A Columbus man has been given the maximum sentence for two weapons charges stemming from a high-speed chase in May.

Christopher J. Morris, 21, will serve four years in prison on charges of having weapons while under disability, a third-degree felony, and unlawful possession of a dangerous ordnance, a fifth-degree felony.

He was found guilty of the crimes during a July trial in Pickaway County Common Pleas Court.

Evidence in the one-day trial revealed Morris was a passenger in a vehicle involved in a hit-skip on U.S. 23 just south of the North Court Street exit on May 16.

Ronald E. Nigh, Jr., 36, of Columbus, was driving the vehicle that was pulled over near the Picway Road intersection by Deputy Jacob Sowers, Pickaway County Sheriff’s Office, and then fled when Sowers went back to his cruiser to check Nigh’s identification.

Sowers followed the vehicle reaching speeds more than 90 mph and testified that he saw a black bag thrown from the passenger’s side window.

Nigh testified that Morris, who he met in prison, threw a handgun and the bag out of the window.

The vehicle traveled into Franklin County where it eventually slowed down and Nigh, Morris and another passenger – Tyvis Priah, 21, of Cleveland – jumped out and fled on foot, leaving the vehicle to crash into a wooden fence.

All three were apprehended with the help of Franklin County deputies and Columbus police officers.

When deputies returned to the Picway Road area, they recovered the black bag, which contained a sawed-off shotgun and ammunition.
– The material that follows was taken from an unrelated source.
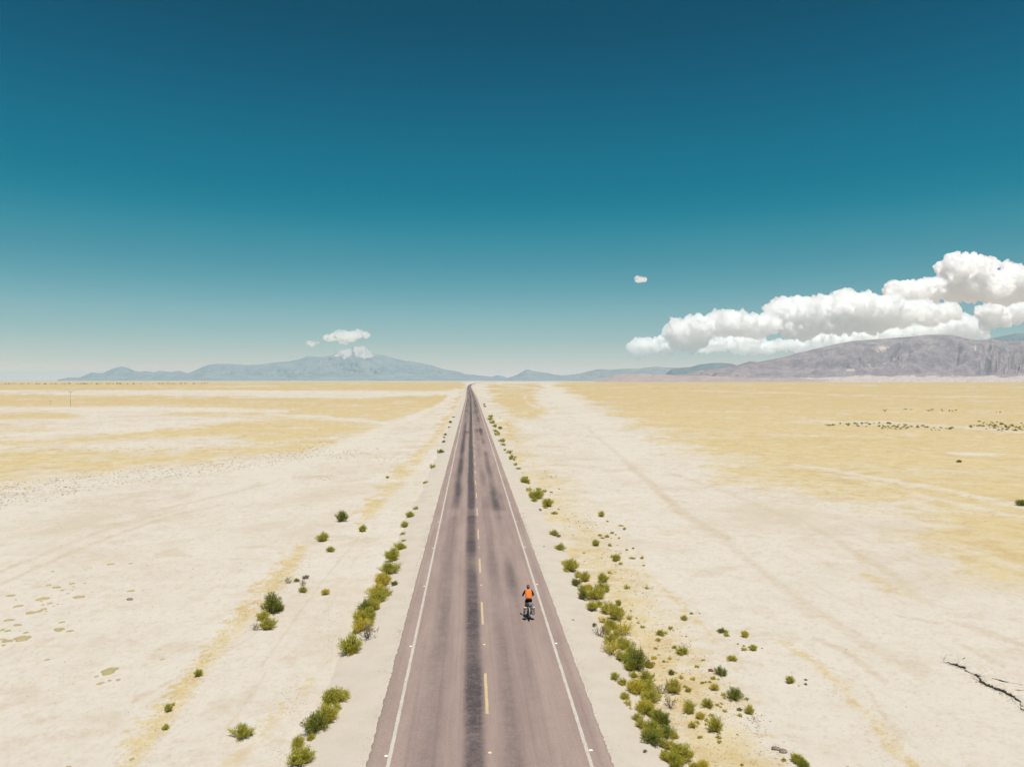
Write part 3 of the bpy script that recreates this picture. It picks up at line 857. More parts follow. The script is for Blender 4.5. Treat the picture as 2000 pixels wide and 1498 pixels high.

The following day, they found a loaded handgun along the chase route on U.S. 23.

Detective Rex Emrick, Pickaway County Sheriff’s Office, testified that during an interview, Morris admitted to throwing the bag with the shotgun out the window and said Nigh told him to throw the handgun out of the window as well.

Because Morris was previously convicted of aggravated robbery in Cleveland, he was not legally allowed to possess a weapon, leading to the charge of having weapons under disability.

The jury deliberated for an hour and 15 minutes before returning guilty verdicts for both charges.

Nigh pleaded guilty to failure to comply with the signal of a law enforcement officer in August. He was sentenced to 12 months in state prison at Orient.

Priah pleaded no contest to a misdemeanor charge of attempting unlawful possession of a dangerous ordnance and was sentenced to 86 days in jail with credit for 86 days served. He was fined $75.